Secondo l’idea hegeliana, che lo Stato inizi come asservimento dell’arbitrio, anziché condannarlo, fa dell’asservimento una necessità ineludibile. La storia lo presuppone quindi come suo inizio ed è lo sviluppo delle forme statali dal paternalismo alla monarchia costituzionale, in cui si restaura il diritto della particolarità. Solo a partire dall’umiliazione di ogni cupidità elementare (l’alienazione totale dei diritti naturali, secondo Rousseau) la volontà particolare dell’individuo è in grado di misurarsi e di comporsi con quella degli altri.

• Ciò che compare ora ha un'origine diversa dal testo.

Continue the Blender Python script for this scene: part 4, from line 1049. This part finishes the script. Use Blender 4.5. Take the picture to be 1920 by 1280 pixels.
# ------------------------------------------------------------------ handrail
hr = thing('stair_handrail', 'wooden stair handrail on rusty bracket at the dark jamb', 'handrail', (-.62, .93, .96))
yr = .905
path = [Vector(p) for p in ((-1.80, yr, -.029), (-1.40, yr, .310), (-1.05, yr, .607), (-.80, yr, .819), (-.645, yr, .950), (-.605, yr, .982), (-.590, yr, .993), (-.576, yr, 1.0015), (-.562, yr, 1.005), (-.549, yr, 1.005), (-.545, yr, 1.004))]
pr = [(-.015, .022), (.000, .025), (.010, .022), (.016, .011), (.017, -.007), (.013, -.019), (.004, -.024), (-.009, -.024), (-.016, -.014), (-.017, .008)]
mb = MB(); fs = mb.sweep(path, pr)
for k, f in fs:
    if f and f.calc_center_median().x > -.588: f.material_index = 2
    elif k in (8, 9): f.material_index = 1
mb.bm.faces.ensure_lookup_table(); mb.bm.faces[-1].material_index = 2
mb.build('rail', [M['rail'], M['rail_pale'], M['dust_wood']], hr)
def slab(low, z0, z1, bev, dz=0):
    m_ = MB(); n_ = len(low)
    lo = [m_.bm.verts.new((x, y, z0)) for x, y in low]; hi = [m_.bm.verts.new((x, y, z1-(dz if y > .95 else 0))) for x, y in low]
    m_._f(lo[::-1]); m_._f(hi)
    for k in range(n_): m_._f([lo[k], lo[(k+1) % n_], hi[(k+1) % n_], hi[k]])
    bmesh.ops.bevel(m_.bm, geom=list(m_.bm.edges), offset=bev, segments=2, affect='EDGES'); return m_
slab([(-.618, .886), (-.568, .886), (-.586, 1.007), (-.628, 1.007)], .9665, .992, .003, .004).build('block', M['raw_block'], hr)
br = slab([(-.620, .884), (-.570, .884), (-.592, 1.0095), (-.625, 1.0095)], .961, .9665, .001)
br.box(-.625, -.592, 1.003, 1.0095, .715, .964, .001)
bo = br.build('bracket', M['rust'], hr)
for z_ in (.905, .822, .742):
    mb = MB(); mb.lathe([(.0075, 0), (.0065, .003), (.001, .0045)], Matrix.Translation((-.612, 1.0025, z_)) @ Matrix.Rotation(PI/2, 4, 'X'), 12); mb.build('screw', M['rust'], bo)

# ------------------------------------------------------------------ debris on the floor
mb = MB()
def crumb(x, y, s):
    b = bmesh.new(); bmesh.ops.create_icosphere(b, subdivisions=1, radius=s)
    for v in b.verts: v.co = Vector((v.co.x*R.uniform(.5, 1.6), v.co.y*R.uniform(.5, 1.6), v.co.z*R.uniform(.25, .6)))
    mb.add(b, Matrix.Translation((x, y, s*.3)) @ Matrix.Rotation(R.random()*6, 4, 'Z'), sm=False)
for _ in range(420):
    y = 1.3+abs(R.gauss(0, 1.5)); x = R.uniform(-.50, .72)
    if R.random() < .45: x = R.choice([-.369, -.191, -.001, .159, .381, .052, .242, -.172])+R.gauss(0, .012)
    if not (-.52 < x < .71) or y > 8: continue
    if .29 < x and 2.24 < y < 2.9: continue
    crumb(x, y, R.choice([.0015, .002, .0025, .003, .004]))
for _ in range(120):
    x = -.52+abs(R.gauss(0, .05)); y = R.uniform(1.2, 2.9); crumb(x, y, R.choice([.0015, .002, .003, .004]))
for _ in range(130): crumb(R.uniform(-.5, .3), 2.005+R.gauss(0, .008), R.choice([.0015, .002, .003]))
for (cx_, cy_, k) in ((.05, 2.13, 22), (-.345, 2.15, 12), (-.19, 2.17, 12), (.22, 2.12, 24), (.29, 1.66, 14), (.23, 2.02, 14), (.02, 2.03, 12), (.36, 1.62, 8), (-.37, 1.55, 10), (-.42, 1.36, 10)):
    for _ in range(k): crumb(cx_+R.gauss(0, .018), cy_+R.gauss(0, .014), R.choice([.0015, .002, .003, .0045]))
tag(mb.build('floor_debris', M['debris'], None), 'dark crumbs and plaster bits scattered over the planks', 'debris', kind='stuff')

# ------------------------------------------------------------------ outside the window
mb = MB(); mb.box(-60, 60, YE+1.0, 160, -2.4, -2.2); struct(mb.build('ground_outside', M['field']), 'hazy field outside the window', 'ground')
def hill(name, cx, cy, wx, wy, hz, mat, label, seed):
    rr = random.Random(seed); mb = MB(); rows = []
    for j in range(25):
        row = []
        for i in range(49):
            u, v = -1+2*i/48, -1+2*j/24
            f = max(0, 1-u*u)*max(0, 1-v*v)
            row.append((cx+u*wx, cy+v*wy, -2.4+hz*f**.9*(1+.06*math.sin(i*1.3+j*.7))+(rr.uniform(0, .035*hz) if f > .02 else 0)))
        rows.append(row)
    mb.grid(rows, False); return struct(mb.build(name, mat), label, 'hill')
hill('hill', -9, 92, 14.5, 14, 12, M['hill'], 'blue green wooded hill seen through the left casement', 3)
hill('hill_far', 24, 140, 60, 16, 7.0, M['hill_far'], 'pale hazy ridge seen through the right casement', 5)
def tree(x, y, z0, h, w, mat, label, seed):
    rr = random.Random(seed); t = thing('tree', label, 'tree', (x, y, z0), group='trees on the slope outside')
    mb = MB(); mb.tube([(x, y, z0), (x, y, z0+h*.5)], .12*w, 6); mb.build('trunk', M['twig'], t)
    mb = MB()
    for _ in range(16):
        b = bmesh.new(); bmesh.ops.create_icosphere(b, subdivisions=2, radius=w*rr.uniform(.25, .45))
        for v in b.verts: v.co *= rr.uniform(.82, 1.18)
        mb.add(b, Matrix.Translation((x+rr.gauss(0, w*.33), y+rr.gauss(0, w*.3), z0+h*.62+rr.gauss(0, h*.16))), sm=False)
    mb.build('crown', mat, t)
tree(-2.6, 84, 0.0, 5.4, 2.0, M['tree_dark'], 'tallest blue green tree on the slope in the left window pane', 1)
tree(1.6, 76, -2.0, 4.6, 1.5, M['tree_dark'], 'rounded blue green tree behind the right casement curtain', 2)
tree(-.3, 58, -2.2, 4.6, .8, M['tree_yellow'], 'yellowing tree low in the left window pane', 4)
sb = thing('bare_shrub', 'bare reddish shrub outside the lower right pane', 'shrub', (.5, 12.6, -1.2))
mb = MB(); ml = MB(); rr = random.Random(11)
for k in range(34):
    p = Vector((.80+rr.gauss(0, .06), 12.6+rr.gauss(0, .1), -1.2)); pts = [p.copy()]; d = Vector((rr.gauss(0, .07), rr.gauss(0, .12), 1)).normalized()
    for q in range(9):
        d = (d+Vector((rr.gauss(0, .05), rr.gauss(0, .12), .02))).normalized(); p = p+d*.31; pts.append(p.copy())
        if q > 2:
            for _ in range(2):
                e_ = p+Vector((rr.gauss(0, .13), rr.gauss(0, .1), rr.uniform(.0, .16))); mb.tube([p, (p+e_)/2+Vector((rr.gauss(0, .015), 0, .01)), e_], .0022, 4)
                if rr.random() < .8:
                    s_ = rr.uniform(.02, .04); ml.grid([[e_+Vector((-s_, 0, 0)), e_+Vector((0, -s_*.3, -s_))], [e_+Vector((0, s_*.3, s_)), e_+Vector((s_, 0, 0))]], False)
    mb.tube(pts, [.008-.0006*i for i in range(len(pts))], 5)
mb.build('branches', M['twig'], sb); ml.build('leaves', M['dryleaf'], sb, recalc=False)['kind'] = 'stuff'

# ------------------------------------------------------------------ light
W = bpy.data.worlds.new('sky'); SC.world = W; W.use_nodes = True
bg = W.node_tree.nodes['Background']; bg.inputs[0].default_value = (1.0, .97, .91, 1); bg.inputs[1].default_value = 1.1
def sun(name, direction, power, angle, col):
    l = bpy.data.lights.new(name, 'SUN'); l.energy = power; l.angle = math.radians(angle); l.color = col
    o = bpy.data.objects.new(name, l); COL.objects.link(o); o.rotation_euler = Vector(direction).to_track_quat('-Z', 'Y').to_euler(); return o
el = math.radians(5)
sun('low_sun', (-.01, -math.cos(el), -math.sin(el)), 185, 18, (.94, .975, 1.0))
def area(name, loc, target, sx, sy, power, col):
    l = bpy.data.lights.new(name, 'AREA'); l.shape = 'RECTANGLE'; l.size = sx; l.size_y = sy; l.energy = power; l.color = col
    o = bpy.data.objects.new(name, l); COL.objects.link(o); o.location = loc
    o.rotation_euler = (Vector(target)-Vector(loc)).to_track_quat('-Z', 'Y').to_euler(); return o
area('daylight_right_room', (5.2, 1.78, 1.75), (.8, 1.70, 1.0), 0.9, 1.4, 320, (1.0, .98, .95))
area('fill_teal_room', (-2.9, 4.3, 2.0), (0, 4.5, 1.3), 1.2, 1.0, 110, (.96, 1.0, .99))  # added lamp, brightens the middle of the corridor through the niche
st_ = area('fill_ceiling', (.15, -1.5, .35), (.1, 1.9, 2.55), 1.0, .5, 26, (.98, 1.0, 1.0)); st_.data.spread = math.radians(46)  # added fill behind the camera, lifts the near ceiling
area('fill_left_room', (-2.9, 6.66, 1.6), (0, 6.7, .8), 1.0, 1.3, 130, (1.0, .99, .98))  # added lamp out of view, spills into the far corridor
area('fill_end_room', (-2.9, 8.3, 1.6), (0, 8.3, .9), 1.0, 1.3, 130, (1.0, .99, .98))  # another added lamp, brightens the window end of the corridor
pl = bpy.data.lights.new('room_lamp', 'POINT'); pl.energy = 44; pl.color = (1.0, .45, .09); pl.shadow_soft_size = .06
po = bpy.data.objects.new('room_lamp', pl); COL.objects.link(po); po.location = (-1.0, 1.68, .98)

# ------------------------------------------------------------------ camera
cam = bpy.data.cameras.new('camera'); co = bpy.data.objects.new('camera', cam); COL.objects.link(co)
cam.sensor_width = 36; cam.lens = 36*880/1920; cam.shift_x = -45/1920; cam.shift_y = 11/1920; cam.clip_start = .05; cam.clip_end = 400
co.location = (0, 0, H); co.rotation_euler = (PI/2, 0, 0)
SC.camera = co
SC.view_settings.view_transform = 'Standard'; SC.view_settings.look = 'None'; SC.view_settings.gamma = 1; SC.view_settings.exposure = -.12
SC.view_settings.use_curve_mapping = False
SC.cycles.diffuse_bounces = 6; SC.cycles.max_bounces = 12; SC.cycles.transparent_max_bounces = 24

Solo se si presuppone questo spegnersi dell’arbitrio nella sovranità diventano concepibili la sfera privata e la democrazia; il godimento della sfera privata è infatti condizionato dalla sicurezza, cioè dalla fiducia nella soppressione della cupidità altrui; la democrazia presuppone infatti che i singoli percepiscano il proprio interesse come subordinato all’interesse generale. Poiché i diritti sono la libertà generale e la libertà generale presuppone l’illegittimità dell’arbitrio particolare, non ha senso riferire i diritti all’arbitrio particolare, cioè all’uomo al di fuori della sovranità generale: i diritti dell’uomo sono un dovere degli stati, un effetto della loro sovranità; la soppressione della sovranità è dunque la soppressione di ogni diritto.